Equipped with a new location at Madison Bear Garden and some unfamiliar talent, every night of this semester’s “Chico Unplugged” is guaranteed to be different than any night in the past.
Chico State’s School of the Arts Productions has been teaming up with KCSC radio and the Instructionally Related Activities program to put on the free, biannual three-week event since 2012. Interested musicians show up at 6 p.m. to sign up for the competition, formerly at Woodstock’s Pizza, where they perform two original songs in front of the audience and judges with the hope that they’ll be selected to win recording time and bragging rights.
Whoever decided to pursue the venue change needs to be frozen in carbonite and worshipped on the School of the Arts wall of fame for eternity. The competition is taking place upstairs out of convenience and lack of an alternative, but it gives the concert the isolated, intimate feeling that was unattainable at Woodstock’s.
The consensus was that a larger venue with a proper stage was necessary and The Bear obliged, said Ian Roth, production team tech manager and a recording arts major.
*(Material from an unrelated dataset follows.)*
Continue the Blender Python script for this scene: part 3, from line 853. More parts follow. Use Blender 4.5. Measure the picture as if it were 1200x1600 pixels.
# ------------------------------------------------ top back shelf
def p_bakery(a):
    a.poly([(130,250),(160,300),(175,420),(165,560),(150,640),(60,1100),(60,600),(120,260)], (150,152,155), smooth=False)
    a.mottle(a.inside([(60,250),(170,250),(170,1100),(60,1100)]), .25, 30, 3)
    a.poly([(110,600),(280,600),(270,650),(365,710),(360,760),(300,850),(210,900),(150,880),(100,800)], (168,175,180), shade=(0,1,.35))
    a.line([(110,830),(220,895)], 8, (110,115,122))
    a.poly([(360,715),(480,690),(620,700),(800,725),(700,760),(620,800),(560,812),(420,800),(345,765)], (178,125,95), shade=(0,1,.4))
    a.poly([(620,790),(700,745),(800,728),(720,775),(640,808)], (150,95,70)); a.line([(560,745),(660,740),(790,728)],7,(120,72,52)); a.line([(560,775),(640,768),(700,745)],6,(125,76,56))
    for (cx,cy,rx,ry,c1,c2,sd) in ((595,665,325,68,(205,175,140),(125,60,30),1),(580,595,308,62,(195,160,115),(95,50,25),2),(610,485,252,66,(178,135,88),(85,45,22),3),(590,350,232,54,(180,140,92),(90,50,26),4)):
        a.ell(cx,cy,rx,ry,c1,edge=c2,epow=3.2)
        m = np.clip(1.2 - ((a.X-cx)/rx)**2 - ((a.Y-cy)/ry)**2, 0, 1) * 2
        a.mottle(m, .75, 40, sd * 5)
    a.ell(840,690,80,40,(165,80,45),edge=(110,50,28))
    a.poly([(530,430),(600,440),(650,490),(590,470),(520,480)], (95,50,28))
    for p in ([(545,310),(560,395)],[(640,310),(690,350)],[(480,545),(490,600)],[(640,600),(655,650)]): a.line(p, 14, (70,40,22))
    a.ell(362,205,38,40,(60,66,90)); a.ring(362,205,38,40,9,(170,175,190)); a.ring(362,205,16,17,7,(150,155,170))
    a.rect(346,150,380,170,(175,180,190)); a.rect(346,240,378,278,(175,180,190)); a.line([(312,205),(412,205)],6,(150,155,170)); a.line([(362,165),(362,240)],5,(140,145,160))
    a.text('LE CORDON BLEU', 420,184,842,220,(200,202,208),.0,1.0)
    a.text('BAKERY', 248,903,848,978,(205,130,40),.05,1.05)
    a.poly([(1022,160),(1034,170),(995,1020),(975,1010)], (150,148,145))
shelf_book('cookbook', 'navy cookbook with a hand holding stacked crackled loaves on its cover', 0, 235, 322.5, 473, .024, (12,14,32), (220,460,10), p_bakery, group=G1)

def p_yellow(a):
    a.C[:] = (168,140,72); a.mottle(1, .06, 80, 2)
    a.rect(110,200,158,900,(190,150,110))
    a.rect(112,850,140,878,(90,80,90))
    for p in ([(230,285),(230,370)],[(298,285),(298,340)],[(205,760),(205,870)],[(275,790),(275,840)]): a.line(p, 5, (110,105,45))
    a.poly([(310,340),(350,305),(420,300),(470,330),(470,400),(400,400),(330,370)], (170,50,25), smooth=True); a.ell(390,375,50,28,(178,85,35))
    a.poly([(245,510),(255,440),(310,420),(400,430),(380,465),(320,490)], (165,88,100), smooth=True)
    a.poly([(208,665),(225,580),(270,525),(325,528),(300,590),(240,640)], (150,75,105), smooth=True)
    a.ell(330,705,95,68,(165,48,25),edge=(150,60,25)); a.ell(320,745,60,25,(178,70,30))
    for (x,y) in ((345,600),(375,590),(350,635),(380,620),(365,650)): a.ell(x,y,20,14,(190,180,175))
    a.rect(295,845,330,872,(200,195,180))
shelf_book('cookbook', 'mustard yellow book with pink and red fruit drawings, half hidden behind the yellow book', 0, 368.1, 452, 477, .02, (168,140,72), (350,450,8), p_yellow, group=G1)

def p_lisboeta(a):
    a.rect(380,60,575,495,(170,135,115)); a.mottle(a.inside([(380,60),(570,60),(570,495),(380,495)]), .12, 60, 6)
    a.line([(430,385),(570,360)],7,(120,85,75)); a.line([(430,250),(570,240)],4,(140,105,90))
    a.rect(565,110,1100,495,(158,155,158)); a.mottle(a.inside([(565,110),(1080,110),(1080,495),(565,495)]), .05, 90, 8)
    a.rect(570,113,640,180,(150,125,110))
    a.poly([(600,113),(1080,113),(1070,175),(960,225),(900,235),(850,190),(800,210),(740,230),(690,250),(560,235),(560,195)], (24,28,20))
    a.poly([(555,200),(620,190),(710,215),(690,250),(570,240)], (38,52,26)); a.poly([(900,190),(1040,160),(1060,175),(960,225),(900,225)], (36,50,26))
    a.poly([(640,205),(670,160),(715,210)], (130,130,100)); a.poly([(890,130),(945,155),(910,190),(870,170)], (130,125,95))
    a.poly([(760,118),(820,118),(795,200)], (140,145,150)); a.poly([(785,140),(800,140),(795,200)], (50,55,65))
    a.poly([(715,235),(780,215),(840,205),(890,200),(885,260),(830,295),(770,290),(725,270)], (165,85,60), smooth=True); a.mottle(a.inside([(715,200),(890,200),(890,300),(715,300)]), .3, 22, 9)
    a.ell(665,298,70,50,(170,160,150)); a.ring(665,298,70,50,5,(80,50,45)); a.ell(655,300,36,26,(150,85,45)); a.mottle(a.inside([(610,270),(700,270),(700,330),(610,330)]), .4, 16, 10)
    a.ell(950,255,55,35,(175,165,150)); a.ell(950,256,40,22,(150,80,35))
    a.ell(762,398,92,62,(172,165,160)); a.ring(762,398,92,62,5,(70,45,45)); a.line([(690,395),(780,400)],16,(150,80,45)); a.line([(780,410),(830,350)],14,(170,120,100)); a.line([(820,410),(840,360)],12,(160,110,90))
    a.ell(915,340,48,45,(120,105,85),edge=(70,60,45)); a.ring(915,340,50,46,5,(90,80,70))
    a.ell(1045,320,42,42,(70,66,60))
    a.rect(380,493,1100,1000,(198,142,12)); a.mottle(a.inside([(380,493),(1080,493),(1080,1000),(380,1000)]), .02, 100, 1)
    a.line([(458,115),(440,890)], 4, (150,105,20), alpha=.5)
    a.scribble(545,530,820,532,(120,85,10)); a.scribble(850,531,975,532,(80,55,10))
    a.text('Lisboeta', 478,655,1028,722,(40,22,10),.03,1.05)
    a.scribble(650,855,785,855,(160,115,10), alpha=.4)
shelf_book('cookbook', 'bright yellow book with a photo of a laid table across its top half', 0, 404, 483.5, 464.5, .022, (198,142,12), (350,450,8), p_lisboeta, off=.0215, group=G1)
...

“This event is probably the best exposure a singer-songwriter can get in Chico,” Roth said. “Tonight we had 60 to 80 people in the room. It’s a great crowd too — a friendly crowd. No matter what, everyone’s there to support local music.”
First-year prerecording arts major Matt Holmen, who also performed last semester at Woodstock’s, feels like the larger, more lively crowd kept him relaxed onstage. Better attendance on top of a “vibey-er” location in The Bear make this semester’s “Unplugged” a success, he said.
“Vibey-er” is an understatement. The endearing clutter strung up from the ceilings, puzzling wall art, bar proximity and aforementioned isolation effectively set the casual tone for the whole night before the first note was sung. Nobody was there that didn’t choose to be there, because if the music was particularly offensive, laughably corny or made up of too few chords, the option to go get drunk downstairs among the philistines remained open.
At Woodstock’s, the whole place was the downstairs. When the competition was there, the people that just wanted pizza looked like they just walked into an under-12 soccer party at Round Table by mistake.
There’s no escaping that unwarranted feeling of trespassing in a public place when something is going on that we aren’t involved in. It just seemed like the divide in the audience sort of manifested into this subconscious feeling of discomfort and indifference that even beer and pizza couldn’t cure.
The concert didn’t feel like a priority at Woodstock’s, whereas at The Bear, it does.